■ **Source excerpt**
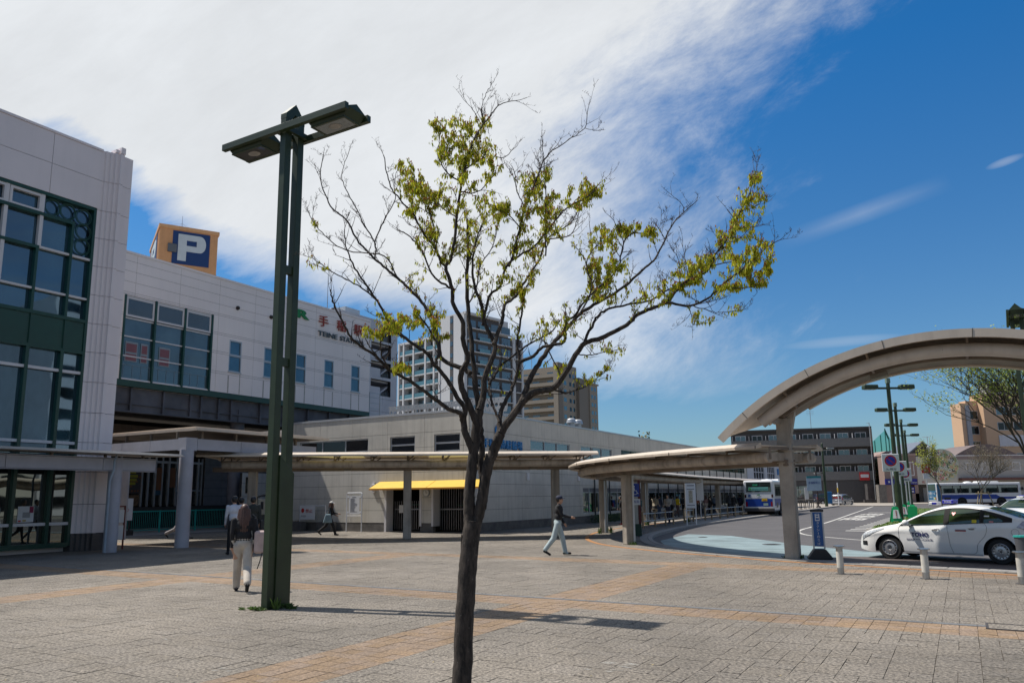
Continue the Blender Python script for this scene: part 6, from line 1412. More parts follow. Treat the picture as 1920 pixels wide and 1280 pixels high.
    if text_on:
        nv = mat('taxi_navy', (.004, .006, .10), .4)
        def st(t, x, z, w, h, m_=nv, nm='door_lettering', bold=.0): 
            o = text(nm, t, 1, m_, c.root, (x, -(c.sy(x, z)+.010), z), rot=(PI/2, 0, 0), width=w, height=h, ext=.002, bold=bold); return o
        st('TOHO', 1.74, .69, .44, .11, bold=.035); st('無料配車 0120 TAXI(札幌)', 1.72, .565, .66, .036, bold=.01); st('グループ', 1.72, .635, .14, .02, mat('taxi_grey', (.1, .1, .12)))
        text('roof_lettering', 'TOHO', 1, paper, rs_, (2.30, -.253, 1.55), rot=(PI/2, 0, 0), width=.18, height=.05)
        mb = MB().tube([(1.61, -c.sy(1.6, .78)-.01, .765), (1.63, -c.sy(1.6, .78)-.01, .785), (1.72, -c.sy(1.7, .78)-.01, .785)], .006, 4).sph((1.80, -c.sy(1.8, .78)-.01, .785), .009, 6, 4); obj('door_emblem', mb, nv, c.root)
        c.patch('red_sticker', 2.62, 2.88, lambda x: .80, lambda x: .825, red, -1, .008, 3, 1); c.patch('grey_sticker', 2.62, 2.88, lambda x: .828, lambda x: .85, mat('sticker_grey', (.25, .22, .25)), -1, .008, 3, 1)
        hx = 2.57; hz = 1.24; yy = lambda x, z: -c.sy(x, z)-.020
        hp = [(-.05, .02), (-.045, .04), (-.025, .045), (0, .03), (.025, .045), (.045, .04), (.05, .02), (0, -.045)]
        mb = MB(); mb.add([(hx+a, yy(hx+a, hz+b), hz+b) for a, b in hp], [tuple(range(8))]); obj('heart_sticker', mb, mat('heart_red', (.62, .03, .04), .4), c.root)
        c.patch('yellow_sticker', 3.02, 3.13, lambda x: 1.02, lambda x: 1.10, mat('sticker_yellow', (.6, .5, .02)), -1, .020, 3, 1); c.patch('white_sticker', 3.30, 3.42, lambda x: 1.175, lambda x: 1.21, paper, -1, .020, 3, 1); c.patch('pink_sticker', 3.42, 3.52, lambda x: 1.035, lambda x: 1.075, mat('sticker_pink', (.5, .2, .2)), -1, .020, 3, 1)
    return c
wf, wr_ = G(1671, 1048, R0), G(1877, 1058.5, R0); mid = (wf+wr_)/2; hd_ = (wf-wr_).normalized()
# car local +x runs front to rear, so x axis = -heading ; local +y must face the camera
xax = -hd_; an_ = math.atan2(xax.y, xax.x); yax = Vector((-xax.y, xax.x, 0))
root_ = mid - xax*2.26 + yax*.8725
taxi = prius('taxi', 'white hatchback taxi parked side-on at the rank with blue lettering on its front door', (root_.x, root_.y, R0), an_, 'white taxis')
p = AT(1893, 985, 37); o = copy_tree(taxi.root); o.location = (p.x+.3, p.y+.6, R0); o.rotation_euler = (0, 0, math.radians(38)); o['label'] = 'second white taxi farther back facing the camera at the right edge'
p = AT(1922, 985, 31); o = copy_tree(taxi.root); o.location = (p.x+.75, p.y, R0); o.rotation_euler = (0, 0, math.radians(30)); o['label'] = 'third white car only just showing a headlight at the right edge'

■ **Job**
Reproduce the whole listing exactly, but not the images in it.

■ **Complete answer**
Continue the Blender Python script for this scene: part 6, from line 1412. More parts follow. Treat the picture as 1920 pixels wide and 1280 pixels high.
    if text_on:
        nv = mat('taxi_navy', (.004, .006, .10), .4)
        def st(t, x, z, w, h, m_=nv, nm='door_lettering', bold=.0): 
            o = text(nm, t, 1, m_, c.root, (x, -(c.sy(x, z)+.010), z), rot=(PI/2, 0, 0), width=w, height=h, ext=.002, bold=bold); return o
        st('TOHO', 1.74, .69, .44, .11, bold=.035); st('無料配車 0120 TAXI(札幌)', 1.72, .565, .66, .036, bold=.01); st('グループ', 1.72, .635, .14, .02, mat('taxi_grey', (.1, .1, .12)))
        text('roof_lettering', 'TOHO', 1, paper, rs_, (2.30, -.253, 1.55), rot=(PI/2, 0, 0), width=.18, height=.05)
        mb = MB().tube([(1.61, -c.sy(1.6, .78)-.01, .765), (1.63, -c.sy(1.6, .78)-.01, .785), (1.72, -c.sy(1.7, .78)-.01, .785)], .006, 4).sph((1.80, -c.sy(1.8, .78)-.01, .785), .009, 6, 4); obj('door_emblem', mb, nv, c.root)
        c.patch('red_sticker', 2.62, 2.88, lambda x: .80, lambda x: .825, red, -1, .008, 3, 1); c.patch('grey_sticker', 2.62, 2.88, lambda x: .828, lambda x: .85, mat('sticker_grey', (.25, .22, .25)), -1, .008, 3, 1)
        hx = 2.57; hz = 1.24; yy = lambda x, z: -c.sy(x, z)-.020
        hp = [(-.05, .02), (-.045, .04), (-.025, .045), (0, .03), (.025, .045), (.045, .04), (.05, .02), (0, -.045)]
        mb = MB(); mb.add([(hx+a, yy(hx+a, hz+b), hz+b) for a, b in hp], [tuple(range(8))]); obj('heart_sticker', mb, mat('heart_red', (.62, .03, .04), .4), c.root)
        c.patch('yellow_sticker', 3.02, 3.13, lambda x: 1.02, lambda x: 1.10, mat('sticker_yellow', (.6, .5, .02)), -1, .020, 3, 1); c.patch('white_sticker', 3.30, 3.42, lambda x: 1.175, lambda x: 1.21, paper, -1, .020, 3, 1); c.patch('pink_sticker', 3.42, 3.52, lambda x: 1.035, lambda x: 1.075, mat('sticker_pink', (.5, .2, .2)), -1, .020, 3, 1)
    return c
wf, wr_ = G(1671, 1048, R0), G(1877, 1058.5, R0); mid = (wf+wr_)/2; hd_ = (wf-wr_).normalized()
# car local +x runs front to rear, so x axis = -heading ; local +y must face the camera
xax = -hd_; an_ = math.atan2(xax.y, xax.x); yax = Vector((-xax.y, xax.x, 0))
root_ = mid - xax*2.26 + yax*.8725
taxi = prius('taxi', 'white hatchback taxi parked side-on at the rank with blue lettering on its front door', (root_.x, root_.y, R0), an_, 'white taxis')
p = AT(1893, 985, 37); o = copy_tree(taxi.root); o.location = (p.x+.3, p.y+.6, R0); o.rotation_euler = (0, 0, math.radians(38)); o['label'] = 'second white taxi farther back facing the camera at the right edge'
p = AT(1922, 985, 31); o = copy_tree(taxi.root); o.location = (p.x+.75, p.y, R0); o.rotation_euler = (0, 0, math.radians(30)); o['label'] = 'third white car only just showing a headlight at the right edge'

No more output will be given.